The importance of project scope


We all do this. We come up with this awesome idea that we want to build and can’t wait to build it. Then a while later we lose interest and the idea doesn’t look so good anymore. Or we get tired and drained and other priorities come up.

Stages

Make the idea in stages. The MVP should really be that the minimal effort to something resembling a product. The idea of stages is to limit your possibility of going out of scope.

Weeks 1
  • Idea brainstorming
  • Writing the whitepaper
Week 2
  • Collecting research for each feature in the MVP
  • Design Final UI/UX and logo
Week 3
  • Create each feature in the MVP as isolated projects
Week 4
  • Piece together each feature as the final MVP
  • Create a 1-pager, press-kit, and add to app-store

Proving your self wrong

The first thing you should do after you have written down the idea in a whitepaper is to start looking for pitfalls. Where are the areas that can drain you for time and money. Since the chance of de-railing is so high it’s crusial to stick to the plan. So the more time you spend on proving something to be difficult and time consuming the better your chance of finishing a project in the aloted time you gave your project.

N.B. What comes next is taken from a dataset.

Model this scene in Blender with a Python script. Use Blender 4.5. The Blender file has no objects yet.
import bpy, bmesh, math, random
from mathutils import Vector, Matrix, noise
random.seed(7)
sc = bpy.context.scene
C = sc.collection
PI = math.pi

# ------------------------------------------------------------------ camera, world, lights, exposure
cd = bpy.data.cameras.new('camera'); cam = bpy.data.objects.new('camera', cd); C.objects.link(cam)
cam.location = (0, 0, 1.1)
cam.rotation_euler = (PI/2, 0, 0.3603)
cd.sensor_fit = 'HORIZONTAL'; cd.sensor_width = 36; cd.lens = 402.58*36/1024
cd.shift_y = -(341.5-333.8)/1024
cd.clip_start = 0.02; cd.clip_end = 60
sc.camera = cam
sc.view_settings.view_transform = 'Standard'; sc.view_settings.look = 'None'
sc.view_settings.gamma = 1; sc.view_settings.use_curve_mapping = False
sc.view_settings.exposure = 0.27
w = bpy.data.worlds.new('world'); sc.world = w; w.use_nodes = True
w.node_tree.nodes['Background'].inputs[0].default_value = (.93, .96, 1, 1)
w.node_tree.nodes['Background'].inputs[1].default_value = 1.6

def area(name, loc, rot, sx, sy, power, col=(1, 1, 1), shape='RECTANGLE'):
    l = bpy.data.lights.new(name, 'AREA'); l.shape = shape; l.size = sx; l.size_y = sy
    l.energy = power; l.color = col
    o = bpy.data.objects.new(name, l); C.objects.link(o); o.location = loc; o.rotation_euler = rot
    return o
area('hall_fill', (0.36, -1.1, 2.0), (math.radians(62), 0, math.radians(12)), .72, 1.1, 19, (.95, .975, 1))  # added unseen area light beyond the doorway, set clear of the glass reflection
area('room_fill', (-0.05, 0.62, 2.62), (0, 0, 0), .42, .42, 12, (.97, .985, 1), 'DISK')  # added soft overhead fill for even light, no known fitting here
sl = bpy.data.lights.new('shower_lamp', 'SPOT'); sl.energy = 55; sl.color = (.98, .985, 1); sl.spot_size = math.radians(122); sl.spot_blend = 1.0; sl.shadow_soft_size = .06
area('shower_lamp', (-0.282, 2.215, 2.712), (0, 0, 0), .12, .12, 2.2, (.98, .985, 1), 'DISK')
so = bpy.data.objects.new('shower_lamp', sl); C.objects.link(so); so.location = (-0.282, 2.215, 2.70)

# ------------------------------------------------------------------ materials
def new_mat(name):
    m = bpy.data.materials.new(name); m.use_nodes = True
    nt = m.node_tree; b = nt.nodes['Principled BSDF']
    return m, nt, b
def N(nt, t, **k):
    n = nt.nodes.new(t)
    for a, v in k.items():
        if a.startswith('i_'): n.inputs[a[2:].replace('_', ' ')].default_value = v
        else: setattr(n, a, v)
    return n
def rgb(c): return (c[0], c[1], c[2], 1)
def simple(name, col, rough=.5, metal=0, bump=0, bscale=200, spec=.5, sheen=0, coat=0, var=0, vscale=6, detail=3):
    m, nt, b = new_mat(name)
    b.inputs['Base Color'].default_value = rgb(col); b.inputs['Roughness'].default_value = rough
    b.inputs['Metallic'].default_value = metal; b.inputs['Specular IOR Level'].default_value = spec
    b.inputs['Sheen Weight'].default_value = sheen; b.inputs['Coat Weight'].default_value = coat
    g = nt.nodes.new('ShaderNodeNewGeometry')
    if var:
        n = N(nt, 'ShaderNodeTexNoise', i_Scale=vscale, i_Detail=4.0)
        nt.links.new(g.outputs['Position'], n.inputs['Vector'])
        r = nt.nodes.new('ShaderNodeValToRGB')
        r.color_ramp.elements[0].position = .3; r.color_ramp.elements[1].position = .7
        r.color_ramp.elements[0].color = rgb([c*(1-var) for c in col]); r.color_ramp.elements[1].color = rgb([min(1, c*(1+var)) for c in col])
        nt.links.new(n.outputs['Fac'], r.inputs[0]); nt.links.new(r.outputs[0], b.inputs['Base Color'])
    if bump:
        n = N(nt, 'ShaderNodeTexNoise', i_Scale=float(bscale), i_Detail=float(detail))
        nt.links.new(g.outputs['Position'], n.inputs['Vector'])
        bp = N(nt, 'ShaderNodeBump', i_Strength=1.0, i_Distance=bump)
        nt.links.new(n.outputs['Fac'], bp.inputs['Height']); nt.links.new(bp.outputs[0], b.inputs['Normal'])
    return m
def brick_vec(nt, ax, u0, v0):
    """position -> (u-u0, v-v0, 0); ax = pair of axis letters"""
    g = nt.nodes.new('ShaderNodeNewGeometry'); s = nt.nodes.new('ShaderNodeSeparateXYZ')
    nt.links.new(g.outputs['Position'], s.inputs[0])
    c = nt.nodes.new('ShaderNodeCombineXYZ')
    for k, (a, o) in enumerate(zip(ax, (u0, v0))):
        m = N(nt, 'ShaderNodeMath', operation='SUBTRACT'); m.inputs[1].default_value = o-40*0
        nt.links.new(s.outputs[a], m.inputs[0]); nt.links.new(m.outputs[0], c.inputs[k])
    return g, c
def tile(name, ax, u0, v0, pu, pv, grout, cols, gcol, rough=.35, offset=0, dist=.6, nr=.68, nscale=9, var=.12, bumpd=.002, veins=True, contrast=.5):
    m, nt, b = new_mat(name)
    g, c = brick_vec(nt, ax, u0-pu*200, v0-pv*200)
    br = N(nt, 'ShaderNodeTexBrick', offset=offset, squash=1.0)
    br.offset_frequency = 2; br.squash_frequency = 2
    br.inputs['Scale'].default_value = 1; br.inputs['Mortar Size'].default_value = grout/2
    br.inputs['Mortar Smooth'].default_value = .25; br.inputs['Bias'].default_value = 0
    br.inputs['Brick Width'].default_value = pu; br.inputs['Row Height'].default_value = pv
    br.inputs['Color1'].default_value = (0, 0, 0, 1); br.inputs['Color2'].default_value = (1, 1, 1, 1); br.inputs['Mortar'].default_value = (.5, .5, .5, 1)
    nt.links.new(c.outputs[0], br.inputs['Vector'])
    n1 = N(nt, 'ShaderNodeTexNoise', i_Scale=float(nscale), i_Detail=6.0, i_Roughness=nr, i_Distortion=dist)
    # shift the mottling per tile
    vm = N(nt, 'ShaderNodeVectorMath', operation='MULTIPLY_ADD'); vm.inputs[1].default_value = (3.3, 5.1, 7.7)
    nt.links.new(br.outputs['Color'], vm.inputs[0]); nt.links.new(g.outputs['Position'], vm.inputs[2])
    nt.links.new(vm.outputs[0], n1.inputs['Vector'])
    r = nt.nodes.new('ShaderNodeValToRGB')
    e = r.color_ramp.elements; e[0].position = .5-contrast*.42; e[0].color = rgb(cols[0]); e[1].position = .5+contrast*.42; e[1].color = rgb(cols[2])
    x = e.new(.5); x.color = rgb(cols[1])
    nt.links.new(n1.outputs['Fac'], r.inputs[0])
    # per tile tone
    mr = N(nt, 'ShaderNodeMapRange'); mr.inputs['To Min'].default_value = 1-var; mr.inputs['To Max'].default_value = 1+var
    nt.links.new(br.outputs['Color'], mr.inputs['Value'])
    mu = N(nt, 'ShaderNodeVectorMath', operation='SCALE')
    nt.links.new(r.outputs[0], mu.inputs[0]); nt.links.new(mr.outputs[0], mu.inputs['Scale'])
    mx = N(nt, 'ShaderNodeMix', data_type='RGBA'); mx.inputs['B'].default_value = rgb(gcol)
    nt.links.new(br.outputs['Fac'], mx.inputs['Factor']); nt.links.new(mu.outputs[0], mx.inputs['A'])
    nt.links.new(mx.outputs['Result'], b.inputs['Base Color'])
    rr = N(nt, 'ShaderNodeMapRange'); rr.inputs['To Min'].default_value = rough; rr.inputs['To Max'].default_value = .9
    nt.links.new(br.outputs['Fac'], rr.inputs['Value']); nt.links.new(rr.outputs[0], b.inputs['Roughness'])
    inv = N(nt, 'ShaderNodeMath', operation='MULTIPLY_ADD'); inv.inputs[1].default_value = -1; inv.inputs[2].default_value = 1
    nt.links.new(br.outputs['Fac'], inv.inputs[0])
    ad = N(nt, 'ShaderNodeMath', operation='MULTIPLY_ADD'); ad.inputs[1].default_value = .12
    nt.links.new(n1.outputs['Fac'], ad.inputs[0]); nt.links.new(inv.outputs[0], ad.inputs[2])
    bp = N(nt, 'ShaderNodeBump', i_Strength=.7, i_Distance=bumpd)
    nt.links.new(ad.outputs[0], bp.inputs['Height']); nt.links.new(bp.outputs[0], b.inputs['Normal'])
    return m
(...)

Define the entire UI/UX from the begining

Before you create an MVP you should define the entire UI/UX of the final app. Because while an MVP may work, scaling it from MVP to final product may not be feasable. There may be complxity issues that will keep you from scaling. Like too many edge cases, or too advance UI’s etc.

Modularity

When you build the first MVP, you should consider building each feature as an isolated project. When you have all the pieces you then have intimate knowledge of how to complete the MVP in one go. It’s also easier to estimate how much time something will take and not lose track of the final picture. It’s also easier for humans to work on one problem at the time, instead of multiple at once. Another posetive side-effect is that your less likley to get stuck. You also avoid spending too much time one one piece of the puzzle.

Limit your scope:

The reason limiting your scope is so important is to avoid the feeling of swiming and swiming and not feeling your getting closer to a goal. Projects can essentially be infinite if there is no limit, changing conditions, changing priorities, it could always be better etc. Whatever you do, be it making big financial decisions, work projects, home projects etc, you should always structure your projects by first limiting the scope and firmly sticking to it. Because essentially all projects are infinite.

Final note:

You often see these wonder-kids casually noting how little time they spent on making a product on producthunt etc. What they don’t tell you is that they spent alot of time researching the viability of the project, doing pre-research, doing tests and even completing parts of the project before hand. So the actual time they spent constructing the product was small. So stop your self the next time you get an idea you just have to do right away. Rather than start coding, start planing, find the pitfalls. It’s not as fun as jumping right in, but you will finish so much faster and save your self alot of dissapointment and stress. You may also discover ideas that you wouldn’t have found if you started building right away.